(To be done) Each line should be copied exactly.

(Task input)
——

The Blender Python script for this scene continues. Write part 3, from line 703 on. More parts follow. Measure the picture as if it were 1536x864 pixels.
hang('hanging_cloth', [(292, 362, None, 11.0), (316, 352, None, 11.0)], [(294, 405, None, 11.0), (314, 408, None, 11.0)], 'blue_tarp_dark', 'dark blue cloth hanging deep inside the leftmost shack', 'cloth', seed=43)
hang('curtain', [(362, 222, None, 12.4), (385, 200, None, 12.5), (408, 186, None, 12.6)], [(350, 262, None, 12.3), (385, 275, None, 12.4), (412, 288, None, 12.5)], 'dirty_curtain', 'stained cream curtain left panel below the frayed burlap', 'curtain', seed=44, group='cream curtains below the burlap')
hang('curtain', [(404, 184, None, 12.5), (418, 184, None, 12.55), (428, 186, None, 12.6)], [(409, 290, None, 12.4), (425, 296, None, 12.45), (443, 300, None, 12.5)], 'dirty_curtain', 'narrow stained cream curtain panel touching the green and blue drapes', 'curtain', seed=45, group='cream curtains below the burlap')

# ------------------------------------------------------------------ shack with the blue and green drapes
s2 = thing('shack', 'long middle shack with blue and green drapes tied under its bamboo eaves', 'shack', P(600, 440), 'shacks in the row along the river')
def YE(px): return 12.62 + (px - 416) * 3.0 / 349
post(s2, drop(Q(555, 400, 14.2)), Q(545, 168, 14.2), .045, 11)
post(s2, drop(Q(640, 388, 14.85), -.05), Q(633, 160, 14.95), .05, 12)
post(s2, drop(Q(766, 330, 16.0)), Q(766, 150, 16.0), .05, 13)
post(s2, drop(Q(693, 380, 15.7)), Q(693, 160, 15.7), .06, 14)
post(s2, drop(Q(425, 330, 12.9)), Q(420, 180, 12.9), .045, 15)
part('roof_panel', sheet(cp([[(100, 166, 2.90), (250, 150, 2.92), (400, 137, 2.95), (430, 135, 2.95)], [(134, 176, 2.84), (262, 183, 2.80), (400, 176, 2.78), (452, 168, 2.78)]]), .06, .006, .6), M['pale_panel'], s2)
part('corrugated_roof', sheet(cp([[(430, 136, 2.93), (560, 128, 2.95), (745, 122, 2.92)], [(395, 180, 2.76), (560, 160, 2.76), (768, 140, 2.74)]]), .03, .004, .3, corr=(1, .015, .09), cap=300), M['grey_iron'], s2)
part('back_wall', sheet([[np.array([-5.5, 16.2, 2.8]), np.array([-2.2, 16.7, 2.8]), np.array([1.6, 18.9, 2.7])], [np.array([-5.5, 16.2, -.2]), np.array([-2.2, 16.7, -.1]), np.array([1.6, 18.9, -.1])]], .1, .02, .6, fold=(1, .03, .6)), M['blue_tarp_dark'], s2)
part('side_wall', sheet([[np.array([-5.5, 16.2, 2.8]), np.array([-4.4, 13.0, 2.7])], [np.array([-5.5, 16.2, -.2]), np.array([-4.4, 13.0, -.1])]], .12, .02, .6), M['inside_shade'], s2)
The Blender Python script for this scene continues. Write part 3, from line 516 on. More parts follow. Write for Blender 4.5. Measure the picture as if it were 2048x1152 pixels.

——

(Written solution)
The Blender Python script for this scene continues. Write part 3, from line 703 on. More parts follow. Measure the picture as if it were 1536x864 pixels.
hang('hanging_cloth', [(292, 362, None, 11.0), (316, 352, None, 11.0)], [(294, 405, None, 11.0), (314, 408, None, 11.0)], 'blue_tarp_dark', 'dark blue cloth hanging deep inside the leftmost shack', 'cloth', seed=43)
hang('curtain', [(362, 222, None, 12.4), (385, 200, None, 12.5), (408, 186, None, 12.6)], [(350, 262, None, 12.3), (385, 275, None, 12.4), (412, 288, None, 12.5)], 'dirty_curtain', 'stained cream curtain left panel below the frayed burlap', 'curtain', seed=44, group='cream curtains below the burlap')
hang('curtain', [(404, 184, None, 12.5), (418, 184, None, 12.55), (428, 186, None, 12.6)], [(409, 290, None, 12.4), (425, 296, None, 12.45), (443, 300, None, 12.5)], 'dirty_curtain', 'narrow stained cream curtain panel touching the green and blue drapes', 'curtain', seed=45, group='cream curtains below the burlap')

# ------------------------------------------------------------------ shack with the blue and green drapes
s2 = thing('shack', 'long middle shack with blue and green drapes tied under its bamboo eaves', 'shack', P(600, 440), 'shacks in the row along the river')
def YE(px): return 12.62 + (px - 416) * 3.0 / 349
post(s2, drop(Q(555, 400, 14.2)), Q(545, 168, 14.2), .045, 11)
post(s2, drop(Q(640, 388, 14.85), -.05), Q(633, 160, 14.95), .05, 12)
post(s2, drop(Q(766, 330, 16.0)), Q(766, 150, 16.0), .05, 13)
post(s2, drop(Q(693, 380, 15.7)), Q(693, 160, 15.7), .06, 14)
post(s2, drop(Q(425, 330, 12.9)), Q(420, 180, 12.9), .045, 15)
part('roof_panel', sheet(cp([[(100, 166, 2.90), (250, 150, 2.92), (400, 137, 2.95), (430, 135, 2.95)], [(134, 176, 2.84), (262, 183, 2.80), (400, 176, 2.78), (452, 168, 2.78)]]), .06, .006, .6), M['pale_panel'], s2)
part('corrugated_roof', sheet(cp([[(430, 136, 2.93), (560, 128, 2.95), (745, 122, 2.92)], [(395, 180, 2.76), (560, 160, 2.76), (768, 140, 2.74)]]), .03, .004, .3, corr=(1, .015, .09), cap=300), M['grey_iron'], s2)
part('back_wall', sheet([[np.array([-5.5, 16.2, 2.8]), np.array([-2.2, 16.7, 2.8]), np.array([1.6, 18.9, 2.7])], [np.array([-5.5, 16.2, -.2]), np.array([-2.2, 16.7, -.1]), np.array([1.6, 18.9, -.1])]], .1, .02, .6, fold=(1, .03, .6)), M['blue_tarp_dark'], s2)
part('side_wall', sheet([[np.array([-5.5, 16.2, 2.8]), np.array([-4.4, 13.0, 2.7])], [np.array([-5.5, 16.2, -.2]), np.array([-4.4, 13.0, -.1])]], .12, .02, .6), M['inside_shade'], s2)
The Blender Python script for this scene continues. Write part 3, from line 516 on. More parts follow. Write for Blender 4.5. Measure the picture as if it were 2048x1152 pixels.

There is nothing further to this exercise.